Filipino musicians and entertainers started to influx Japan and becoming increasingly notable in 1967 with streams of singers coming into the country since then well into the 1970s bringing with them their music. With the innate characteristic of improvising gadgets at the most minimal costs, Filipinos would resort to solutions that would give greater result to generate revenue at a lesser cost of having a musical band and at a greater ingenuity such as the use of 'minus-one music', a sing-along musical accompaniment recorded on cassette tapes, that became very prevalent in the Philippines in the late 1960s to early 1980s. It was also during the first half of this era that 'minus-one music' was popular in the Philippines when it was synonymously termed 'multiplex music' recorded on cassette tapes where both a vocalized and non-vocalized instrumental-only versions of the same song were available. 'Minus-one music' could well have an influence on the production of a more complicated system in Japan that we now call 'karaoke' machine. Indeed, 'minus-one music' was actually first recorded by the use of cassette tape and not on a compact disc that came into existence several years after if we are to evaluate the claims associated with Roberto del Rosario's work.

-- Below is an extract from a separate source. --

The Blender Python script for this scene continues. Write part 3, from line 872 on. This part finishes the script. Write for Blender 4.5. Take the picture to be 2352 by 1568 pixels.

1971: Development in Japan
There are various disputes about who first invented the name karaoke. One claim is that the karaoke styled machine was invented by Japanese musician Daisuke Inoue[3] in Kobe, Japan, in 1971.[4][5] After becoming popular in Japan, karaoke spread to East and Southeast Asia during the 1980s and subsequently to other parts of the world.

In Japan, it has long been common to provide musical entertainment at a dinner or a party. Japanese drummer Daisuke Inoue was asked by frequent guests in the Utagoe Kissa, where he performed, to provide a recording of his performance so that they could sing along on a company-sponsored vacation. Realizing the potential for the market, Inoue made a tape recorder that played a song for a 100-yen coin. Instead of giving his karaoke machines away, Inoue leased them out so that stores did not have to buy new songs on their own. Originally, it was considered a somewhat expensive fad, as it lacked the live atmosphere of a real performance and 500 yen in the 1970s was the price of two typical lunches, but it caught on as a popular entertainment. Karaoke machines were initially placed in restaurants and hotel rooms; soon, new businesses called karaoke boxes, with compartmented rooms, became popular. In 2004, Daisuke Inoue was awarded the tongue-in-cheek Ig Nobel Peace Prize for inventing karaoke, "thereby providing an entirely new way for people to learn to tolerate each other.